-- Dataset records start --
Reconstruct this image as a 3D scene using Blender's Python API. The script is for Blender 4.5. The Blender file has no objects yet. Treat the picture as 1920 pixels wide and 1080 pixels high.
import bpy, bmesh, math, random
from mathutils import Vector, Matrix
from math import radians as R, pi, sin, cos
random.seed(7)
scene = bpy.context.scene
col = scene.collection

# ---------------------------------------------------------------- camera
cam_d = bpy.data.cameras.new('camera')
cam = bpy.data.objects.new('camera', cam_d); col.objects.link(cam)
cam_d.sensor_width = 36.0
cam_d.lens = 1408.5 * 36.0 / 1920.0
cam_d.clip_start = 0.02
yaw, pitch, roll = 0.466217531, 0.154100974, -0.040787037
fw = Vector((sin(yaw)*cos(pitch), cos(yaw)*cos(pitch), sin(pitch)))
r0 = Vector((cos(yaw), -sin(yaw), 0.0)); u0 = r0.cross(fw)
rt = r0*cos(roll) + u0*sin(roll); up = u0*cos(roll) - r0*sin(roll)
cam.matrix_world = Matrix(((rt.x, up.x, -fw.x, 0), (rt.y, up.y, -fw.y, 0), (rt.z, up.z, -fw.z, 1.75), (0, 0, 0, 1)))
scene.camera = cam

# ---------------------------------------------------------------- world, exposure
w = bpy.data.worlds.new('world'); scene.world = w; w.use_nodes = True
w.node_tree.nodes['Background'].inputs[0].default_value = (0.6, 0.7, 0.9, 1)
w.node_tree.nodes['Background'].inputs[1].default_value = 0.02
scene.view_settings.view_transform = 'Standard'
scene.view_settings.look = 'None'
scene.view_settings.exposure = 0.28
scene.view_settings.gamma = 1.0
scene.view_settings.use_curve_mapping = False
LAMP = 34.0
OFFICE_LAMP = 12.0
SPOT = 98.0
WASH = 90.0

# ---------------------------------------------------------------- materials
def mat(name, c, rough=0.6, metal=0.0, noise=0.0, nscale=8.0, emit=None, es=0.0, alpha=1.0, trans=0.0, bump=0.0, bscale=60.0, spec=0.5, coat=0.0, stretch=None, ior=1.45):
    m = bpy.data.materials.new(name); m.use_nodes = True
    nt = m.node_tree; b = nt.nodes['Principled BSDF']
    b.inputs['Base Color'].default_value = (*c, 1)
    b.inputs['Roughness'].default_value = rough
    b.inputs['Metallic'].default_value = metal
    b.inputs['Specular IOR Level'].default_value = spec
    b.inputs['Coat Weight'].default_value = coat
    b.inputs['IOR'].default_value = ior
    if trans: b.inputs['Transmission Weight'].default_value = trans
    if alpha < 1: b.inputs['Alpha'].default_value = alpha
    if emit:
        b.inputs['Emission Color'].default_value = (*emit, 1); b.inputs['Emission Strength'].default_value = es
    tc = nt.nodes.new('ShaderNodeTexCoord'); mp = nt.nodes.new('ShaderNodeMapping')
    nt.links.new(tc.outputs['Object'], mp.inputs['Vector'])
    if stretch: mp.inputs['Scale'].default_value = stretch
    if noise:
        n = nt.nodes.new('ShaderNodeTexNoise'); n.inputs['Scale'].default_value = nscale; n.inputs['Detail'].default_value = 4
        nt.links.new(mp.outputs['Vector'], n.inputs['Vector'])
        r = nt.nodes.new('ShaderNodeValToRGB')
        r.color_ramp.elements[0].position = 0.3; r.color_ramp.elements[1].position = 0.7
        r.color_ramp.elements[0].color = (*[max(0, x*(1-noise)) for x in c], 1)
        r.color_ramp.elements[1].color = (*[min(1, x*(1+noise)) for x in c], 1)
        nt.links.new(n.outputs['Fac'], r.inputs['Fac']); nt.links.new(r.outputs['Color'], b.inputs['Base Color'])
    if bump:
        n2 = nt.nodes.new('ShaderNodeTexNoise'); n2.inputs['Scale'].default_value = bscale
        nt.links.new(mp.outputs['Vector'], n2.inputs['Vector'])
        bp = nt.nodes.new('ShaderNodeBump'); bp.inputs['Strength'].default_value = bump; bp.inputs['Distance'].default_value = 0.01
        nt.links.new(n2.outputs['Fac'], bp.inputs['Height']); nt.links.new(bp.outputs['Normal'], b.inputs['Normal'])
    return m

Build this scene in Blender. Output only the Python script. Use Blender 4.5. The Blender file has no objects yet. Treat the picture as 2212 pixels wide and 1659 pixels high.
-- Dataset records end --
Problem statement.
Write every line of the material above again, exactly.

Response for this exercise.
Reconstruct this image as a 3D scene using Blender's Python API. The script is for Blender 4.5. The Blender file has no objects yet. Treat the picture as 1920 pixels wide and 1080 pixels high.
import bpy, bmesh, math, random
from mathutils import Vector, Matrix
from math import radians as R, pi, sin, cos
random.seed(7)
scene = bpy.context.scene
col = scene.collection

# ---------------------------------------------------------------- camera
cam_d = bpy.data.cameras.new('camera')
cam = bpy.data.objects.new('camera', cam_d); col.objects.link(cam)
cam_d.sensor_width = 36.0
cam_d.lens = 1408.5 * 36.0 / 1920.0
cam_d.clip_start = 0.02
yaw, pitch, roll = 0.466217531, 0.154100974, -0.040787037
fw = Vector((sin(yaw)*cos(pitch), cos(yaw)*cos(pitch), sin(pitch)))
r0 = Vector((cos(yaw), -sin(yaw), 0.0)); u0 = r0.cross(fw)
rt = r0*cos(roll) + u0*sin(roll); up = u0*cos(roll) - r0*sin(roll)
cam.matrix_world = Matrix(((rt.x, up.x, -fw.x, 0), (rt.y, up.y, -fw.y, 0), (rt.z, up.z, -fw.z, 1.75), (0, 0, 0, 1)))
scene.camera = cam

# ---------------------------------------------------------------- world, exposure
w = bpy.data.worlds.new('world'); scene.world = w; w.use_nodes = True
w.node_tree.nodes['Background'].inputs[0].default_value = (0.6, 0.7, 0.9, 1)
w.node_tree.nodes['Background'].inputs[1].default_value = 0.02
scene.view_settings.view_transform = 'Standard'
scene.view_settings.look = 'None'
scene.view_settings.exposure = 0.28
scene.view_settings.gamma = 1.0
scene.view_settings.use_curve_mapping = False
LAMP = 34.0
OFFICE_LAMP = 12.0
SPOT = 98.0
WASH = 90.0

# ---------------------------------------------------------------- materials
def mat(name, c, rough=0.6, metal=0.0, noise=0.0, nscale=8.0, emit=None, es=0.0, alpha=1.0, trans=0.0, bump=0.0, bscale=60.0, spec=0.5, coat=0.0, stretch=None, ior=1.45):
    m = bpy.data.materials.new(name); m.use_nodes = True
    nt = m.node_tree; b = nt.nodes['Principled BSDF']
    b.inputs['Base Color'].default_value = (*c, 1)
    b.inputs['Roughness'].default_value = rough
    b.inputs['Metallic'].default_value = metal
    b.inputs['Specular IOR Level'].default_value = spec
    b.inputs['Coat Weight'].default_value = coat
    b.inputs['IOR'].default_value = ior
    if trans: b.inputs['Transmission Weight'].default_value = trans
    if alpha < 1: b.inputs['Alpha'].default_value = alpha
    if emit:
        b.inputs['Emission Color'].default_value = (*emit, 1); b.inputs['Emission Strength'].default_value = es
    tc = nt.nodes.new('ShaderNodeTexCoord'); mp = nt.nodes.new('ShaderNodeMapping')
    nt.links.new(tc.outputs['Object'], mp.inputs['Vector'])
    if stretch: mp.inputs['Scale'].default_value = stretch
    if noise:
        n = nt.nodes.new('ShaderNodeTexNoise'); n.inputs['Scale'].default_value = nscale; n.inputs['Detail'].default_value = 4
        nt.links.new(mp.outputs['Vector'], n.inputs['Vector'])
        r = nt.nodes.new('ShaderNodeValToRGB')
        r.color_ramp.elements[0].position = 0.3; r.color_ramp.elements[1].position = 0.7
        r.color_ramp.elements[0].color = (*[max(0, x*(1-noise)) for x in c], 1)
        r.color_ramp.elements[1].color = (*[min(1, x*(1+noise)) for x in c], 1)
        nt.links.new(n.outputs['Fac'], r.inputs['Fac']); nt.links.new(r.outputs['Color'], b.inputs['Base Color'])
    if bump:
        n2 = nt.nodes.new('ShaderNodeTexNoise'); n2.inputs['Scale'].default_value = bscale
        nt.links.new(mp.outputs['Vector'], n2.inputs['Vector'])
        bp = nt.nodes.new('ShaderNodeBump'); bp.inputs['Strength'].default_value = bump; bp.inputs['Distance'].default_value = 0.01
        nt.links.new(n2.outputs['Fac'], bp.inputs['Height']); nt.links.new(bp.outputs['Normal'], b.inputs['Normal'])
    return m

Build this scene in Blender. Output only the Python script. Use Blender 4.5. The Blender file has no objects yet. Treat the picture as 2212 pixels wide and 1659 pixels high.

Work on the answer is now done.